The last year has proved to be incredibly busy.

And as a result, this site hasn’t been updated in months. Please don’t take that as a sign of inaction – we’ve been working on a lot of very involved projects, both for clients and for Outland Entertainment itself. Many of these will begin seeing the light of day in the not-so-distant future. But in the meantime, many of our projects are still under NDA.

I’m looking forward to being able to announce some of the stuff we’re working on though! And damn, we’ve been busy!

Anyway, one of the things that happened over the last few months, that I can share, was that Chris Meeks (one of our most talented and dependable artists) and I (Jeremy D. Mohler) entered a contest over on deviantART for Epic Games Gears of War 03. There were literally thousands of entries that were submitted and somehow, we managed to take third place.

I have to admit, it was all very exciting and we were quite honored. There were a lot of fantastic entries, so to actually take third place was pretty amazing.

Below you can see the original sketch that Chris and I worked on. Chris really nailed the idea right off.

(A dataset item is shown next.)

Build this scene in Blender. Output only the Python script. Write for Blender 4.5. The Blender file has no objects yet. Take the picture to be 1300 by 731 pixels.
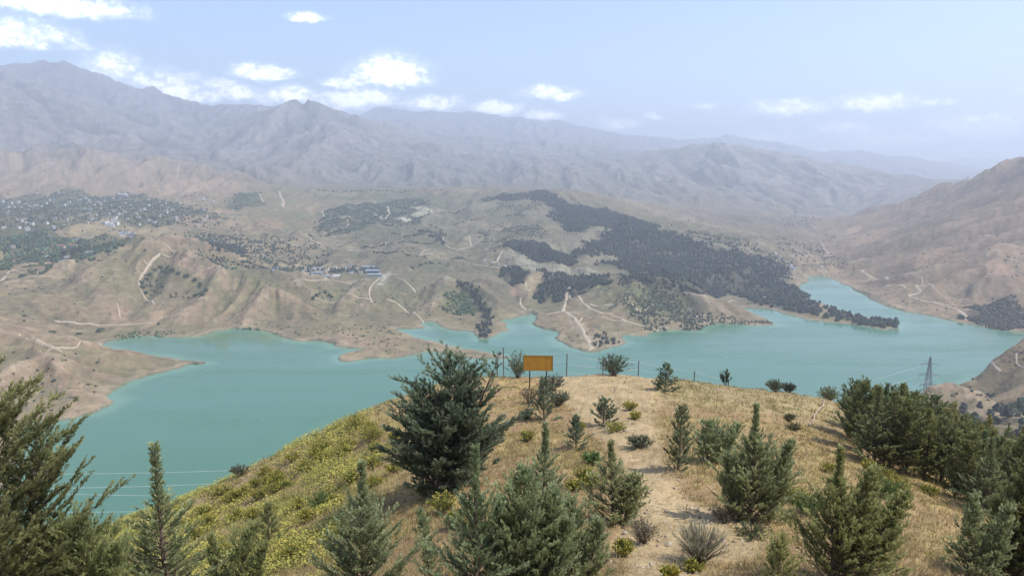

I’m not entirely sure how many sketches he did of the piece to begin with, but the above is what he sent over to me. I suggested really pushing the sort of three-point perspective/fish eye/up-shot by sketching over the drawing in orange. I really wanted to push the composition to be a bit more circular – to help keep the eye moving around the image and to keep things from being being static. That being said – Chris was already there. I was really just reinforcing where he was already heading. His composition was spot on and I think the drawing turned out fantastic.

Below you can see the final contest entry with both the final inks (by Chris) and final colors (by me).

I had a lot of fun coloring this, though it was a bit nerve-wracking at times. I really didn’t want to let Chris down and I wanted to capture the gritty quality of the game. Overall, it was a good experience and it’s always fun to work with Chris.